= DATA EXTRACT =
====================

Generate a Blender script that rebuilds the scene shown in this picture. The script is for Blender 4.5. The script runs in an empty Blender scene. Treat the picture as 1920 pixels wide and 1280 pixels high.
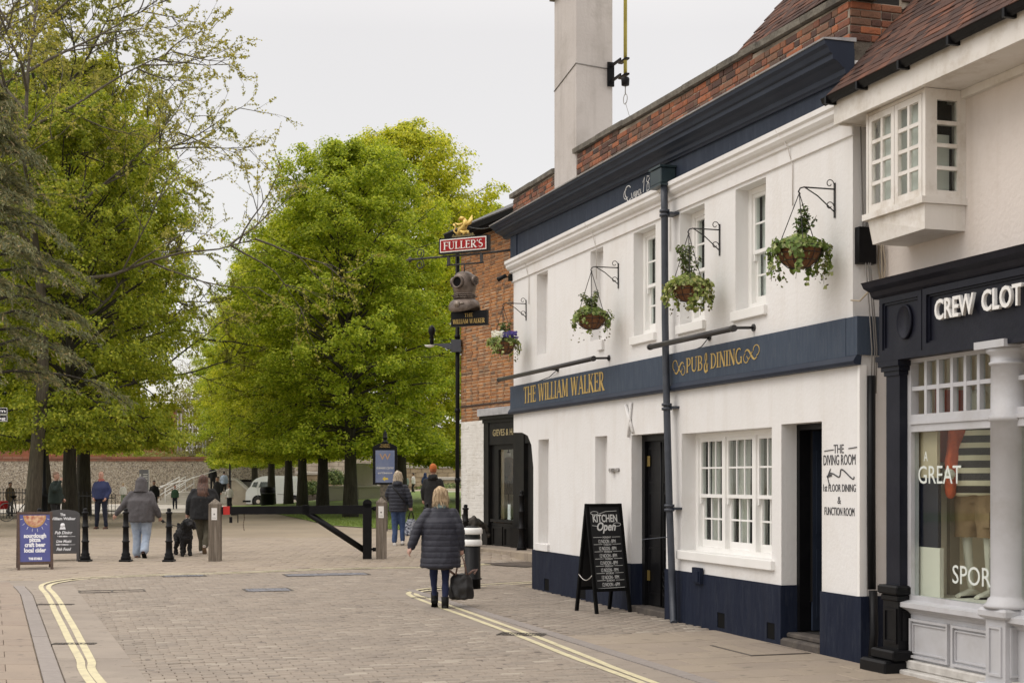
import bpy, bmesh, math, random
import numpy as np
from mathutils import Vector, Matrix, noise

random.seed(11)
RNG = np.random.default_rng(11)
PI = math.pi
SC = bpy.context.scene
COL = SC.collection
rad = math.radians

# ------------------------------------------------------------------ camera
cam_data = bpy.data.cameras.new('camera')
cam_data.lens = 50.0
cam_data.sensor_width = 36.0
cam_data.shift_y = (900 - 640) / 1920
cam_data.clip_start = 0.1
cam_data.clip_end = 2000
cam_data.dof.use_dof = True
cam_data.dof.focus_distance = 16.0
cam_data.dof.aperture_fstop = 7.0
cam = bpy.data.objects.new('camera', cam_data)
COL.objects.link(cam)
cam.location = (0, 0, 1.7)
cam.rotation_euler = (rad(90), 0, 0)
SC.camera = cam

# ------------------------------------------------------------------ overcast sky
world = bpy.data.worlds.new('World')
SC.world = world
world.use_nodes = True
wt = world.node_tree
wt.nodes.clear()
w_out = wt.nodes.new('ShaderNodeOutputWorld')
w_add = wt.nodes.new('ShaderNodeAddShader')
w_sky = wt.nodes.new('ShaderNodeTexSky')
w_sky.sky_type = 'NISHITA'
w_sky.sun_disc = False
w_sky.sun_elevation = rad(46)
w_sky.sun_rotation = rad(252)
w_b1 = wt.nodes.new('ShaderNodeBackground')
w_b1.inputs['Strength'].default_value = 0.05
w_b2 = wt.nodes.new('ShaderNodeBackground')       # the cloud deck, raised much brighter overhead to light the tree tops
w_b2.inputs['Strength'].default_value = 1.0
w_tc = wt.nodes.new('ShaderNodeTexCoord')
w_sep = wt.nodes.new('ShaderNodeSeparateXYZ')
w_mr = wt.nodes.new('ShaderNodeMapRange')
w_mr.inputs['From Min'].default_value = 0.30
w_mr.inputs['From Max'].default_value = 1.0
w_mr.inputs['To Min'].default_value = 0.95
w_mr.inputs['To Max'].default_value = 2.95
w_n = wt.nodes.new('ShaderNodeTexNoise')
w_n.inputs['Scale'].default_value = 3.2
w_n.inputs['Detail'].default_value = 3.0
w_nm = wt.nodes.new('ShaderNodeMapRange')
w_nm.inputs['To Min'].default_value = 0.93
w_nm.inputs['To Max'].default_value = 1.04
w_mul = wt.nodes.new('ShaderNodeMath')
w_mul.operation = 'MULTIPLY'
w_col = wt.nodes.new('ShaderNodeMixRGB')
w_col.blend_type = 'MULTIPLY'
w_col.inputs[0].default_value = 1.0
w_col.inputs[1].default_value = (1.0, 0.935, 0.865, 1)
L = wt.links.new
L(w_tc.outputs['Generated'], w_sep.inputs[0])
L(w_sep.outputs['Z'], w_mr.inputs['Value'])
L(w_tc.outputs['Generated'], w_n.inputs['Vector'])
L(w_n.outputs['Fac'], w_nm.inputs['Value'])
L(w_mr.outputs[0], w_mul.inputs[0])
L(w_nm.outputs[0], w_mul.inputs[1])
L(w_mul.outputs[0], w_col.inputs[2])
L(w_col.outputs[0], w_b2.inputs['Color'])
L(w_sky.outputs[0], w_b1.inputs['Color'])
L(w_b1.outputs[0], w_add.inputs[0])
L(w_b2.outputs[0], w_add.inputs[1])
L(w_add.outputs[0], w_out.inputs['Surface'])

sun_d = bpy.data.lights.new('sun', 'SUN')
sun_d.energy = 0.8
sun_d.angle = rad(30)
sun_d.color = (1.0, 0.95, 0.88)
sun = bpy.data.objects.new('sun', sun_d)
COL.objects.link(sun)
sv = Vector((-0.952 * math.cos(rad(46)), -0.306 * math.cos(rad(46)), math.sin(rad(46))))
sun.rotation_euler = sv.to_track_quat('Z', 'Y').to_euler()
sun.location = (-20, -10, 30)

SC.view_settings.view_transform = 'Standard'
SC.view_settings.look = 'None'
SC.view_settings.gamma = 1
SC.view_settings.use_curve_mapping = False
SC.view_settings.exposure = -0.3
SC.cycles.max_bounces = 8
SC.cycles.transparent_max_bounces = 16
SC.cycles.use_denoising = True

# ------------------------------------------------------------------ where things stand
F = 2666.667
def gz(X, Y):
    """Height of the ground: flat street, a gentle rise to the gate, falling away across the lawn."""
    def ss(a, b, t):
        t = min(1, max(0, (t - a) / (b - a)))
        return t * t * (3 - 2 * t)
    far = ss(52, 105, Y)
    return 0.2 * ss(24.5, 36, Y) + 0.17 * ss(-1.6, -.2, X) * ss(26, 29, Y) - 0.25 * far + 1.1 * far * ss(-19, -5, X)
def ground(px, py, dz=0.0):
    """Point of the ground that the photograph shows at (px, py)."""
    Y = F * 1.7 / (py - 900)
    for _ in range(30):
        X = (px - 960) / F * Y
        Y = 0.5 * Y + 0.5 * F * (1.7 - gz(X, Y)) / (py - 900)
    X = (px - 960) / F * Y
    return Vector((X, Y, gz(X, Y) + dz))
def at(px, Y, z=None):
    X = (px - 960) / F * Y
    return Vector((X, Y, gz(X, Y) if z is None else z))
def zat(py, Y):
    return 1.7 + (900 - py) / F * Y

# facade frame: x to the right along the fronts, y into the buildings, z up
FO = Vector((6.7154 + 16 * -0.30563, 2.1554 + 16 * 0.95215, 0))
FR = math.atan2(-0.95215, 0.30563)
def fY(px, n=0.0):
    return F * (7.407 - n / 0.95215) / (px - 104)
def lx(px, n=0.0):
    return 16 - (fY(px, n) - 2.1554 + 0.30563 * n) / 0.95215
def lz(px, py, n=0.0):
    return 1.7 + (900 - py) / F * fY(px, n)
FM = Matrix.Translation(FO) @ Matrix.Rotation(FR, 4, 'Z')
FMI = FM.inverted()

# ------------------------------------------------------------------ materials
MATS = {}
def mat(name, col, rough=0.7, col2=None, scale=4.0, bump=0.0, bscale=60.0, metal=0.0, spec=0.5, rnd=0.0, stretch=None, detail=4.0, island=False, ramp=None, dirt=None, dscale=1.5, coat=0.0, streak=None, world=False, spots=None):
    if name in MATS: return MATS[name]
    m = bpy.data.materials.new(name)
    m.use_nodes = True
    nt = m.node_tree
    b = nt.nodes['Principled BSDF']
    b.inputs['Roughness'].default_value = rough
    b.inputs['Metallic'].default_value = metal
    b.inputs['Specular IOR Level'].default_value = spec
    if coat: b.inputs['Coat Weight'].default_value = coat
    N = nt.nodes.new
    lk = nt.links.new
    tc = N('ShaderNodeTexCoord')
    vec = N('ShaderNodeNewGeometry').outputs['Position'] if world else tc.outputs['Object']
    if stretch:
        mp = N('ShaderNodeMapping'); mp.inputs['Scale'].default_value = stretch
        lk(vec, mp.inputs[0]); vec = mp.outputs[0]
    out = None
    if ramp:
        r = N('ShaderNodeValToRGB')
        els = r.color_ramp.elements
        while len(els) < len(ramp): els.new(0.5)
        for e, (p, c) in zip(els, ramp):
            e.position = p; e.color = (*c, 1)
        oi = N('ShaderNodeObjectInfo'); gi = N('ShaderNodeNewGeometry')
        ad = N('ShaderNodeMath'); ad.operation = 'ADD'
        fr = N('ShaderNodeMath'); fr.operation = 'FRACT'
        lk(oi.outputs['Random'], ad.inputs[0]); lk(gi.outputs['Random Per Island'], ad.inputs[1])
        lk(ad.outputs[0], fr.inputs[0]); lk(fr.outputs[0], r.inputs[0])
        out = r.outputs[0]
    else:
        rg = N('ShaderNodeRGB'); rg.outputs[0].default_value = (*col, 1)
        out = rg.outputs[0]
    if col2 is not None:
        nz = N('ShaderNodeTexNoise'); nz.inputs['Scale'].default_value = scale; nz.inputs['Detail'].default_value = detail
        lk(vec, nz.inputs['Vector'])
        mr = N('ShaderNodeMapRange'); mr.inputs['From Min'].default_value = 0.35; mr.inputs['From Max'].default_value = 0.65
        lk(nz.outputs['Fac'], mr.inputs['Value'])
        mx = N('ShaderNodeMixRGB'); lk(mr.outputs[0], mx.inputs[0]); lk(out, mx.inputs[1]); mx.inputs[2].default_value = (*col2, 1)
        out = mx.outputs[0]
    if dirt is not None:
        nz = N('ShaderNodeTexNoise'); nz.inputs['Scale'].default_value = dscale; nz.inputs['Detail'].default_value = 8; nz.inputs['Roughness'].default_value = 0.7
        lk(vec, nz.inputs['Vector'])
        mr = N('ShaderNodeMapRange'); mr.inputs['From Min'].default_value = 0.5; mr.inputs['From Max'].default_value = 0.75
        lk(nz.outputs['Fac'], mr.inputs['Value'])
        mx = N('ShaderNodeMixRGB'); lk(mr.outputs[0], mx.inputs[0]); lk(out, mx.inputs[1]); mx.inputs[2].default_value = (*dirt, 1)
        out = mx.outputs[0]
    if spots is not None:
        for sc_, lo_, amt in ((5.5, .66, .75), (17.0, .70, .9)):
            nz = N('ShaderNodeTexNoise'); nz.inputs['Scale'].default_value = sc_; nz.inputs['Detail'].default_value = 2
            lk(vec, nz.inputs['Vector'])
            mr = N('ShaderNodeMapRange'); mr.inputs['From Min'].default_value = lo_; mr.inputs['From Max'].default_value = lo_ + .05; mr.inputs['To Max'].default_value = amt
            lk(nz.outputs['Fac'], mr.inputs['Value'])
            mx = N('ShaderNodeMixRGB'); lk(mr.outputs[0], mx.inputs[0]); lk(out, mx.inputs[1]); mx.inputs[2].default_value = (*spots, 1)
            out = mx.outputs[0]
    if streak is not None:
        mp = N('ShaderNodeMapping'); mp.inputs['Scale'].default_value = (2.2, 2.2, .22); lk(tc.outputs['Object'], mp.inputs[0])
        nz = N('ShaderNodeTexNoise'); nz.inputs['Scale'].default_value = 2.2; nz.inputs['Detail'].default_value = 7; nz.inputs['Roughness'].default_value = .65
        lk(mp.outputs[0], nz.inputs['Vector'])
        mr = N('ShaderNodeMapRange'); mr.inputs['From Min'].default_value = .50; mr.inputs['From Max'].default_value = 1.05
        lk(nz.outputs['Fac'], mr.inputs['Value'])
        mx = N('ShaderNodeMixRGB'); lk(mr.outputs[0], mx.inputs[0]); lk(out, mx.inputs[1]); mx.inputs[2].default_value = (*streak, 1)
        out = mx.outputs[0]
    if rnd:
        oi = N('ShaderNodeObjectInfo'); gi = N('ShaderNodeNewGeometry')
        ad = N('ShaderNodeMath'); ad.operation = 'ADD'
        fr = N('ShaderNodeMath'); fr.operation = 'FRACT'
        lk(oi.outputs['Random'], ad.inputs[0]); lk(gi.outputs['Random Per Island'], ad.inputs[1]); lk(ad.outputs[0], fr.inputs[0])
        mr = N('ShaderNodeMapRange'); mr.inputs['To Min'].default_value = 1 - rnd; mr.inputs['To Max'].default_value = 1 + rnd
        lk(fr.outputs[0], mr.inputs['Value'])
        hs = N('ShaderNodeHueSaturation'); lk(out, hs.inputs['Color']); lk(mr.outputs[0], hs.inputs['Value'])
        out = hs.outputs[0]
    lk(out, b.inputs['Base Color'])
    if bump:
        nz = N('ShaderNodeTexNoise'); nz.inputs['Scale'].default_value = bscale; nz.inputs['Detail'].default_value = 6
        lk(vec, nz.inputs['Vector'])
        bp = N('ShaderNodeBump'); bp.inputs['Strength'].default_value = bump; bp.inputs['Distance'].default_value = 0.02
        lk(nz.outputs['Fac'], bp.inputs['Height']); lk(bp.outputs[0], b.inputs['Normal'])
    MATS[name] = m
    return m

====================

= DIRECTIONS =
From the top of the listing above, repeat each line exactly until you reach the line containing "SC.camera = cam", and repeat that one too. Leave the pictures out.

= OUTPUT FOR THIS EXERCISE =
Generate a Blender script that rebuilds the scene shown in this picture. The script is for Blender 4.5. The script runs in an empty Blender scene. Treat the picture as 1920 pixels wide and 1280 pixels high.
import bpy, bmesh, math, random
import numpy as np
from mathutils import Vector, Matrix, noise

random.seed(11)
RNG = np.random.default_rng(11)
PI = math.pi
SC = bpy.context.scene
COL = SC.collection
rad = math.radians

# ------------------------------------------------------------------ camera
cam_data = bpy.data.cameras.new('camera')
cam_data.lens = 50.0
cam_data.sensor_width = 36.0
cam_data.shift_y = (900 - 640) / 1920
cam_data.clip_start = 0.1
cam_data.clip_end = 2000
cam_data.dof.use_dof = True
cam_data.dof.focus_distance = 16.0
cam_data.dof.aperture_fstop = 7.0
cam = bpy.data.objects.new('camera', cam_data)
COL.objects.link(cam)
cam.location = (0, 0, 1.7)
cam.rotation_euler = (rad(90), 0, 0)
SC.camera = cam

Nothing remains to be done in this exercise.